Politik Yang ibarat Kentut
Tri Hastuti Nur mengibaratkan politik uang seperti kentut, “Seperti kentut, ada baunya tapi sulit dibuktikan pelakunya. Dan Bawaslu sebagai lembaga resmi yang ditunjuk negara untuk mengawasi politik uang perlu kita kawal atau cek,” ungkapnya.
Menurutnya, politik uang sebagai hal yang bisa dipastikan ada dalam setiap pemilu, seringkali tidak dapat dilaporkan karena kurangnya bukti meskipun kejadiannya nyata.
“Politik uang seringkali dianggap hal lumrah atau dianggap benar.
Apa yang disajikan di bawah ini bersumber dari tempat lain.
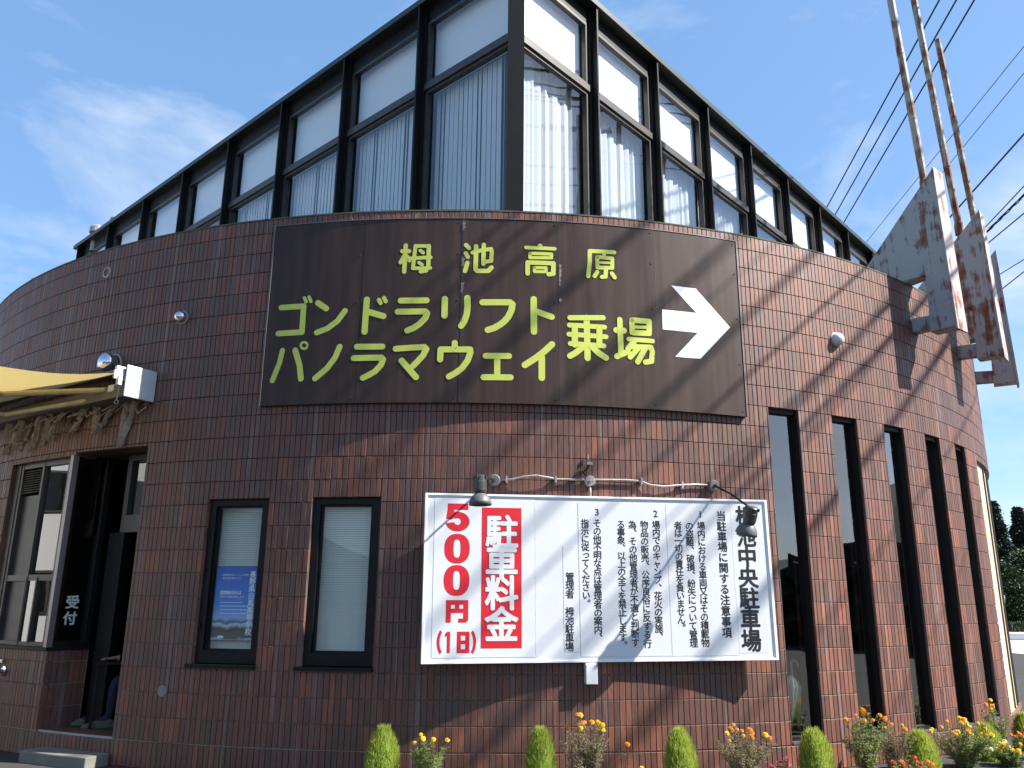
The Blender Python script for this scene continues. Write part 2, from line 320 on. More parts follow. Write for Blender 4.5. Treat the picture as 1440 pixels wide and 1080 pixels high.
# ---- measured lettering
STROKES=[([(-1.143,4.8611),(-1.133,4.6667)],0.0689),([(0.318,4.8744),(0.344,4.7769),(0.306,4.6855),(0.164,4.6057),(-0.038,4.551)],0.0689),([(1.311,4.8253),(3.092,4.8326),(3.254,4.8104),(3.194,4.7414),(2.974,4.6604),(2.722,4.6081),(2.47,4.573),(2.092,4.5319),(1.681,4.5079)],0.071),([(4.638,4.8787),(4.656,4.5019)],0.071),([(4.801,4.7372),(5.815,4.6805)],0.0689),([(-0.42,4.3572),(-0.41,4.2903)],0.0646),([(-0.345,4.2826),(0.569,4.2842),(0.592,4.2476),(0.428,4.1586),(0.095,4.0754),(-0.304,4.0199),(-0.723,3.9789)],0.0667),([(1.584,4.2136),(3.052,4.2179)],0.0667),([(2.31,4.1972),(2.326,3.988)],0.0667),([(1.465,3.9765),(3.173,3.9804)],0.0667),([(5.828,4.3667),(5.347,4.285),(4.774,4.2034),(4.079,4.1221)],0.071),([(5.168,4.2114),(5.168,3.9849)],0.071),([(-1.322,4.1697),(-1.311,4.2817),(-0.396,4.2825)],0.0667),([(-6.277,4.8658),(-6.304,4.4926)],0.0689),([(-6.05,4.7172),(-5.119,4.6674)],0.0689),([(-5.471,4.8584),(-5.341,4.8197)],0.0474),([(-5.136,4.88),(-5.007,4.8391)],0.0474),([(-4.017,4.8439),(-2.336,4.8442)],0.0689),([(-4.178,4.7158),(-2.385,4.7159),(-2.265,4.6953),(-2.369,4.6384),(-2.738,4.5707),(-3.112,4.5259),(-3.503,4.4984)],0.0689),([(-6.75,4.3232),(-5.08,4.319)],0.0667),([(-6.92,4.1953),(-5.107,4.1942),(-4.992,4.1717),(-5.114,4.1111),(-5.478,4.0403),(-5.851,4.0029),(-6.24,3.9712)],0.0667),([(-4.205,4.2921),(-2.361,4.3096),(-2.229,4.284),(-2.435,4.2118),(-2.768,4.1456),(-3.042,4.0962)],0.0667),([(-3.787,4.1579),(-2.823,3.9719)],0.0667),([(-12.174,4.8201),(-10.581,4.82),(-10.563,4.516),(-12.231,4.5154)],0.0659),([(-10.578,4.9189),(-10.429,4.8689)],0.0387),([(-10.256,4.9262),(-10.095,4.872)],0.0387),([(-9.602,4.8507),(-8.995,4.7786)],0.0659),([(-9.525,4.5033),(-8.837,4.5435),(-8.17,4.6274),(-7.708,4.7422)],0.0659),([(-11.835,4.3136),(-11.964,4.176),(-12.202,4.0564),(-12.36,3.9771)],0.062),([(-10.935,4.3098),(-10.543,4.1342),(-10.385,3.9824)],0.0659),([(-10.108,4.3583),(-10.131,4.3391),(-10.21,4.3255),(-10.324,4.3212),(-10.444,4.3274),(-10.536,4.3423),(-10.577,4.3621),(-10.555,4.3813),(-10.475,4.3949),(-10.36,4.3992),(-10.241,4.393),(-10.148,4.378),(-10.108,4.3583)],0.0271),([(-7.91,4.3292),(-8.161,4.2094),(-8.65,4.0917),(-9.417,3.9802)],0.0659),([(-3.858,5.4992),(-3.883,5.1838)],0.0499),([(-4.068,5.4303),(-3.629,5.4288)],0.0499),([(-3.907,5.3803),(-4.159,5.2959)],0.0465),([(-3.745,5.3655),(-3.565,5.3176)],0.0465),([(-3.207,5.4925),(-3.266,5.3405),(-3.317,5.2226)],0.0431),([(-3.207,5.4906),(-2.313,5.4888)],0.0431),([(-2.313,5.4888),(-2.303,5.2443),(-2.449,5.1928),(-2.786,5.1839)],0.0482),([(-3.571,5.3413),(-2.169,5.3527)],0.0431),([(-3.317,5.2226),(-2.169,5.2253)],0.0413),([(-2.868,5.4345),(-2.678,5.4075)],0.0396),([(-2.93,5.2905),(-2.715,5.2637)],0.0379),([(0.144,5.5009),(0.342,5.465)],0.0482),([(0.142,5.401),(0.278,5.3586)],0.0482),([(0.262,5.2877),(0.12,5.1888)],0.0482),([(0.809,5.4881),(0.816,5.2091),(0.922,5.1925),(1.646,5.1949),(1.849,5.236)],0.0517),([(0.584,5.4114),(1.205,5.4417),(1.803,5.4582),(1.859,5.4204),(1.816,5.316),(1.505,5.3054)],0.0465),([(1.313,5.5088),(1.316,5.2764)],0.0482),([(5.051,5.5167),(5.051,5.4976)],0.0517),([(4.119,5.4884),(6.03,5.4892)],0.0431),([(4.383,5.4207),(5.817,5.4231),(5.816,5.3784),(4.384,5.3684),(4.383,5.4207)],0.0379),([(4.232,5.1786),(4.229,5.3105),(5.946,5.3131),(5.928,5.1872),(5.628,5.1799)],0.0517),([(4.685,5.2524),(5.445,5.2556),(5.445,5.2085),(4.685,5.2053),(4.685,5.2524)],0.0362),([(8.277,5.1831),(8.4,5.3509),(8.413,5.49),(10.105,5.4969)],0.0482),([(9.39,5.4789),(9.385,5.4403)],0.0431),([(8.921,5.4245),(9.957,5.4195),(9.941,5.3043),(8.918,5.2953),(8.921,5.4245)],0.0448),([(8.914,5.3573),(9.949,5.3637)],0.0293),([(9.504,5.2983),(9.464,5.1931),(9.219,5.1852)],0.0482),([(8.901,5.2428),(8.707,5.1882)],0.0465),([(9.904,5.237),(10.089,5.192)],0.0482),([(7.025,4.681),(9.234,4.7033)],0.0603),([(8.128,4.6915),(8.156,4.2289)],0.0693),([(6.983,4.5958),(9.323,4.5949)],0.0558),([(6.946,4.4904),(9.403,4.4838)],0.0558),([(7.031,4.3844),(9.251,4.3772)],0.0558),([(7.339,4.5894),(7.326,4.375)],0.0693),([(8.974,4.5895),(8.951,4.3821)],0.0663),([(7.824,4.3478),(7.365,4.2809),(7.001,4.2427)],0.0663),([(8.466,4.3616),(8.872,4.2944),(9.373,4.2427)],0.0693),([(10.369,4.6941),(10.393,4.2943)],0.0633),([(10.115,4.5701),(10.633,4.5699)],0.0693),([(10.118,4.2676),(10.877,4.3315)],0.0648),([(11.202,4.7007),(12.406,4.701),(12.375,4.5585),(11.2,4.5552),(11.202,4.7007)],0.0633),([(11.187,4.6195),(12.391,4.63)],0.0362),([(10.949,4.4758),(12.599,4.4729)],0.0527),([(11.325,4.4564),(10.883,4.3633)],0.0633),([(11.123,4.39),(12.462,4.3988),(12.548,4.3519),(12.476,4.2394),(12.041,4.2222)],0.0603),([(11.596,4.3798),(11.008,4.2695)],0.0603),([(12.075,4.3858),(11.518,4.22)],0.0633)]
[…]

Nah, inilah titik focus dakwah kita untuk mencerdaskan masyarakat bahwa hal yang dianggap lumrah ini tidak diijinkan prakteknya.” Jelasnya.
Dia mengutip UU No. 7 Tahun 2017 tentang Pemilu, yakni pasal 278, 280, 284, 515, dan 523 yang mengatur larangan politik uang oleh tim kampanye, peserta pemilu, dan penyelenggara pemilu selama masa kampanye.
Dia juga mengutip al-Baqarah 188 yang artinya, “Dan janganlah sebagian kalian memakan harta sebagian yang lain di antara kamu dengan jalan yang batil dan (janganlah) kamu membawa (urusan) harta itu kepada hakim, supaya kamu dapat memakan sebagian dari harta benda orang lain itu dengan (jalan berbuat) dosa, padahal kamu mengetahui.”
Tri berpesan dalam menghadapi politik uang maka jika belum mampu nahi munkar (mencegah kemungkaran) maka pilihannya adalah beramar makruf.
“Dakwah kita sebagai warga Persyarikatan adalah beramar makruf. Berbuat baik untuk tidak menerima dan terlibat dalam politik uang jika nahi mungkar belum memungkinakan dalam hal ini,” terangnya.